In einer spektakulären Eröffnungsrede für den diesjährigen Asien-Dialog des International Institute for Strategic Studies hat der Ministerpräsident von Singapur, Lee Hsien Loong 李顯龍, am 29. Mai 2015 in Singapur Japan und seine Nachbarn aufgefordert, endlich den Zweiten Weltkrieg zu überwinden, um die Entwicklung der Region nicht länger aufzuhalten. Wörtlich sagte Lee:
Dieses Jahr ist der 70. Jahrestag des Endes des Zweiten Weltkriegs. Der Krieg wirft immer noch einen Schatten über die Beziehungen zwischen den alten Gegnern, und besonders zwischen Japan und seinen Nachbarn Korea und China. Nach 70 Jahren ist es höchste Zeit, diese Geschichte endlich hinter uns zu bringen, genau wie es die Europäer getan haben. Dies erfordert Staatskunst und Großherzigkeit auf beiden Seiten.

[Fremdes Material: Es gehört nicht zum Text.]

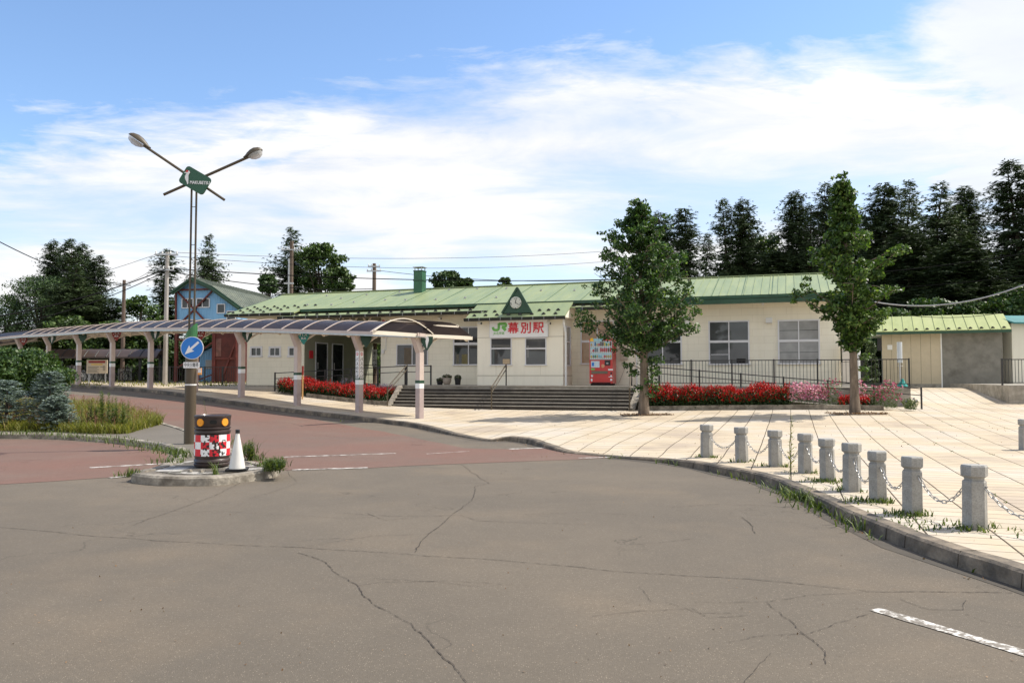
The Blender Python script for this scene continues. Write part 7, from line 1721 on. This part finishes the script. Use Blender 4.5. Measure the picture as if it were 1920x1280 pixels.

Japan muß seine vergangenen Übeltaten anerkennen, und Japans öffentliche Meinung muß die empörendsten Interpretationen der Geschichte durch rechtsgerichtete Akademiker und Politiker deutlicher zurückweisen. Japan hat bereits in allgemeiner Form Reue oder die Bitte um Entschuldigung für den Krieg geäußert, einschließlich Ministerpräsident Murayama vor 20 Jahren beim 50. Jahrestag. Doch zu besonderen Problemen wie Trostfrauen und Nanjing-Massaker sind seine Positionen weniger eindeutig.
Zugleich müssen Japans Nachbarn Japans Entschuldigungen akzeptieren und nicht verlangen, daß Japan immer wieder um Entschuldigung bittet. Die Geschichte des Krieges sollte nicht benutzt werden, um Japan in die Defensive zu drängen oder um Feindschaften in zukünftige Generationen hinein zu verewigen. Nur mit Großherzigkeit können alle Seiten vorankommen, um Mißtrauen zu verringern und Kooperation aufzubauen.
Eine solche Versöhnung wird Japan auch helfen, ein normales Land zu werden, wie es dies wünscht.